Die Rest-Opposition dagegen wird in eine schier ausweglose Lage gebracht. Alle befinden sich noch immer in der Aufbauphase, und ein gemeinsames Wahlbündnis war selbst für den ursprünglichen Wahltermin kaum erreichbar. „Um des höheren Zieles willen“, so Ibrahim Böhme, nehme die SPD jetzt das erhebliche Risiko der Rest-Opposition in Kauf.

Demgegenüber wertet Wolfgang Templin, Vertreter der Initiative Frieden und Menschenrechte, das Vorgehen der SPD als „klare Interessensentscheidung, die jetzt vom Gerede über den nationalen Notstand überwölbt wird“. Noch am Freitag sei sich die Opposition einig gewesen, daß am Termin 6.Mai „nicht gedeutelt“ werde.

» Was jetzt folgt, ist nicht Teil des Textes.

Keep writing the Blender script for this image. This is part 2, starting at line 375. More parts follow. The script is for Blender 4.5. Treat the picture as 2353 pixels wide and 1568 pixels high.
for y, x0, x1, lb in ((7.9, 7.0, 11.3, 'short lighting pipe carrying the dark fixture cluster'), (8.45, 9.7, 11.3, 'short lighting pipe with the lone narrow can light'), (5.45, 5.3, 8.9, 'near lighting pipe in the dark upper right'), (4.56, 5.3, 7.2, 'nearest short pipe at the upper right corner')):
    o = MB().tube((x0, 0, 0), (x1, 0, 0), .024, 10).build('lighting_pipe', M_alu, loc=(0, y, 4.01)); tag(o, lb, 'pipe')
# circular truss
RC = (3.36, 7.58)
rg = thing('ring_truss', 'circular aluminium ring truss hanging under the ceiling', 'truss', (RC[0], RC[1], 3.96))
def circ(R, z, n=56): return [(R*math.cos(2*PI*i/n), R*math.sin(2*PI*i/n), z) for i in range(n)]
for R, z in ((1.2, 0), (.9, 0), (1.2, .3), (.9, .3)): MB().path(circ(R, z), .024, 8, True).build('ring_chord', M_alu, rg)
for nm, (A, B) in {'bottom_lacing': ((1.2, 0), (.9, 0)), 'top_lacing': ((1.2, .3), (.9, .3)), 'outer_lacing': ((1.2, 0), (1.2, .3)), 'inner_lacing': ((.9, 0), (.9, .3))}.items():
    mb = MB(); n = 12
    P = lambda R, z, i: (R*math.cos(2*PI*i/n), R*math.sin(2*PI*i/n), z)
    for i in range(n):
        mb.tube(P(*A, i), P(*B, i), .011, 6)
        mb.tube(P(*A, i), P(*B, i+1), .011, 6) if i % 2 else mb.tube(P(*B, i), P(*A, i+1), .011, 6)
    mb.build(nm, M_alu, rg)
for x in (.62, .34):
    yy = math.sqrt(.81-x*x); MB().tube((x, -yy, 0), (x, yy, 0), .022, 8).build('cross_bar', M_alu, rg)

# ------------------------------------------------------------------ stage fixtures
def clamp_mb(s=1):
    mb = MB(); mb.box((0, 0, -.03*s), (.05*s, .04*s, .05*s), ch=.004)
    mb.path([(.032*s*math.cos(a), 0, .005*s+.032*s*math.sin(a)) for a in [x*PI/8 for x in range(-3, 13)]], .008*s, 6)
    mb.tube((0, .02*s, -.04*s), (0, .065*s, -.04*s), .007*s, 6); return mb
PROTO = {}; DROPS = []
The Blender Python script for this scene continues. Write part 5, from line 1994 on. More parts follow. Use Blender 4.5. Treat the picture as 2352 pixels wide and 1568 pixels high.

Spekulationen machen die Runde, daß die neue Linie mit Modrow abgesprochen war. Der schwenkte am Vorabend schnell auf den SPD-Vorschlag ein, nachdem Böhme klargemacht hatte, daß nur bei vorgezogenen Wahlen an eine Regierungsbeteiligung der SPD zu denken sei. Die CDU wollte ihrerseits nur einer Regierung beitreten, in der auch die SPD vertreten wäre. Die LDPD hatte nichts gegen den Eiltermin einzuwenden, und die restlichen Gruppierungen wollten sich nicht ins Abseits stellen, zumal sie gegen eine demokratisch legitimierte Regierung zum schnellstmöglichen Zeitpunkt schwer etwas einwenden können - außer der Tatsache, daß für sie die Chancen, auch noch nach dem 18.März am Kabinettstisch zu sitzen, schwinden.

Über die Funktion der beschlossenen Übergangsregierung machte sich am Montag kaum ein Ostberliner Politiker Illusionen. Eine Farce, kommentiert Templin. Politische Aufgaben waren kein Thema am Verhandlungstisch. Alle Gruppierungen des runden Tisches werden einen Vertreter als Minister ohne Geschäftsbereich, aber mit vollem Stimmrecht benennen. Von Einarbeitung in irgendwelche Sachgebiete kann angesichts der verbliebenen Frist auch kaum die Rede sein.

Einen positiven Aspekt können die kleineren Gruppen dem frühen Wahltermin allerdings abgewinnen: Die rechten Parteien DSU und Neue Forum Partei sind in ihrer Organisation noch weiter zurück. Sie dürften in den verbleibenden sieben Wochen kaum einen ernstzunehmenden Wahlkampf führen.

Einer nahm die Entscheidung gelassen-defätistisch: Gregor Gysi. Er tat noch in der Nacht zum Montag interessierten Journalisten seine Haltung kund. Als Vorsitzender einer Partei, deren Zustand er nicht weiter erläutern müsse, sei er von allen wahlkampftaktischen Überlegungen entlastet. Für die SED-PDS mache es keinen Unterschied, ob alter oder neuer Wahltermin.